A partir de aquí cabe entender que el antiamor es el pecado contra el Espíritu Santo como Espíritu de amor, ya que el Espíritu Santo es el amor hipostasiado. Frente a este amor hipostático o hipostasiado, el diablo simboliza el amor apostasiado, o sea, la apostasía del amor (el odio). Así que la clave de la existencia es la diligencia: el amor.
En el recorrido agustiniano hemos ibservado una relacionalidad entre Dios, el Ser y el Amor, ya que los tres términos dicen sentido de implicación a nivel teológico, filosófico y existencial respectivamente. Se trata de una concepción implicacionista de la realidad, en la línea del correlacionismo de nuestro filósofo galaico A.Amor Ruibal. Resultaría intrigante proseguir este discurso relacional o relacionista en el contexto científico de la física cuántica contemporánea, por ejemplo en el debate de la(s) fuerza(s) cohesiva(s) del universo, o bien en la idea del entrelazamiento y la interdependencia de los fenómenos de la naturaleza…

Conclusión: eros, amistad y caridad

San Agustín es un sabio no sólo teórico sino práxico, y ha tenido grandes amores teóricos y práxicos. Ha conocido bien el amor erótico (eros), el amor fraterno o de amistad (filía) y el amor agapeístico o de caridad. Pero la pregunta que queda en el aire es cómo ha podido sintetizar en su propia vida estos amores diferentes de un modo unitario o congruente.
Cabría responder historicistamente afirmando que nuestro autor ha amado primero eróticamente (en su juventud pagana), luego amical o fraternamente (en su proceso de conversión con su cofradía milanesa) y al final cristianamente (como obispo tras su conversión). Esta explicación tiene una cierta lógica diacrónica, pero resulta extrínseca o extrinsecista.
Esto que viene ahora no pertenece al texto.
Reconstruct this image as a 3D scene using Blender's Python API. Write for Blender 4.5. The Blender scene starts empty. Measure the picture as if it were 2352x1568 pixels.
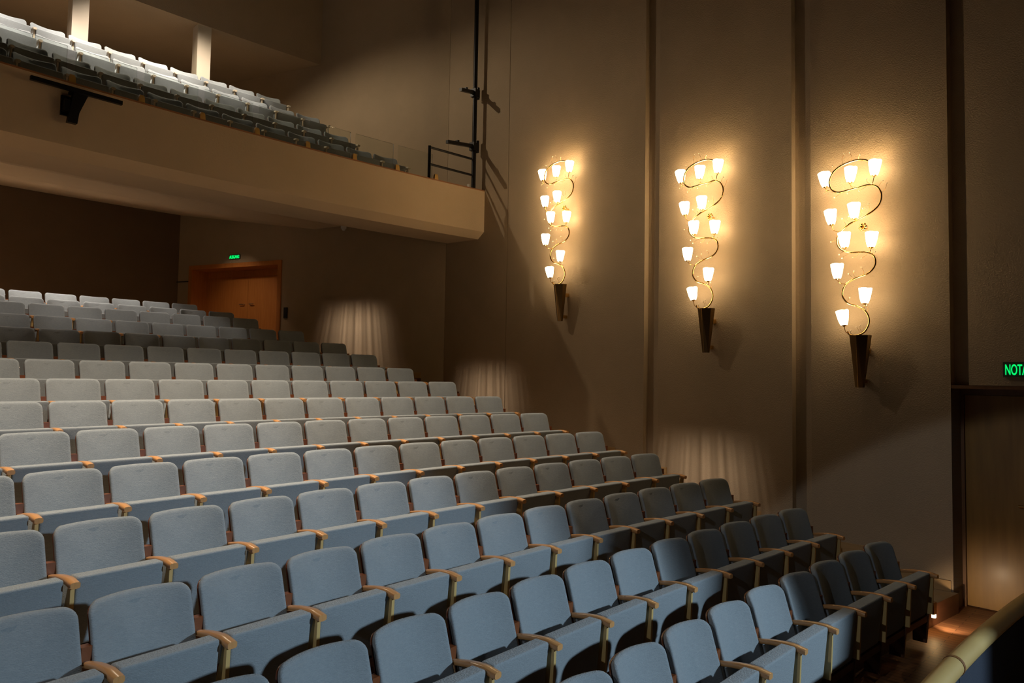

Precisamos pues una comprensión más hermenéutica.

Pues bien, lo que observamos en la experiencia central de san Agustín es un doble movimiento humanizador de sublimación platónica del eros en amistad, así como de encarnación cristiana de agape-caridad en fraternidad. El amor fraterno o de amistad (filía) comparecería como mediador y remediador del extremismo del eros impuro y de agape-caridad pura.
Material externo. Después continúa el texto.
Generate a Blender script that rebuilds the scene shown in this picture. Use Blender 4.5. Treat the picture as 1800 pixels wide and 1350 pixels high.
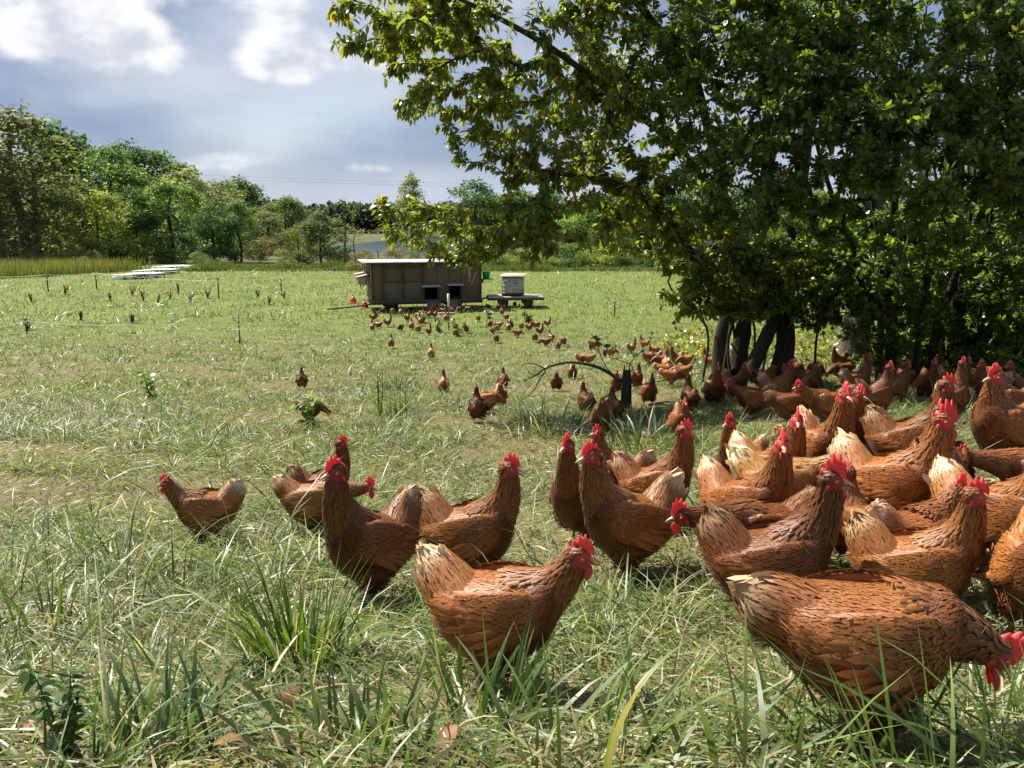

En efecto, mientras que eros es un amor carnal y agape-caridad es un amor espiritual, el amor fraterno o de amistad es un amor de afiliación anímica, el cual cohabita el alma como afección o afecto humano. Un tal amor afectivo sería la clave medial del irrequieto o inquieto amor agustiniano, el cual se proyecta en su humanismo platónico-cristiano como un amor de benevolencia o bienquerencia.



Nota bibliográfica

Fundamental para nuestra temática es el gran Diccionario de San Agustín, coordinado por A. Fitzgerald y publicado por Monte Carmelo, Burgos 2001. Una síntesis agustiniana la ofrece el viejo Kempis agustinianio, recopilado por A. Tonna-Barthet y publicado por la Editorial Litúrgica Española de Barcelona en 1935. Entre la inmensa bibliografía agustiniana, casi siempre bien interesante, puede consultarse la obra introductoria de E. Brotóns, Felicidad y Trinidad, publicada por el Secretariado Trinitario, Salamanca 2003. Para las obras originales de san Agustín (en latín y español), puede consultarse su espléndida edición en la Biblioteca de Autores Cristianos (BAC). Sobre eros-filía-agape, ver mi artículo “Encíclica del amor”, en Varios: Diccionario de la existencia, Anthropos, Barcelona 2006. Finalmente sobre un acercamiento a la física cuántica, puede consultarse nuestro libro Masonería y hermenéutica, Atanor, Madrid 2011.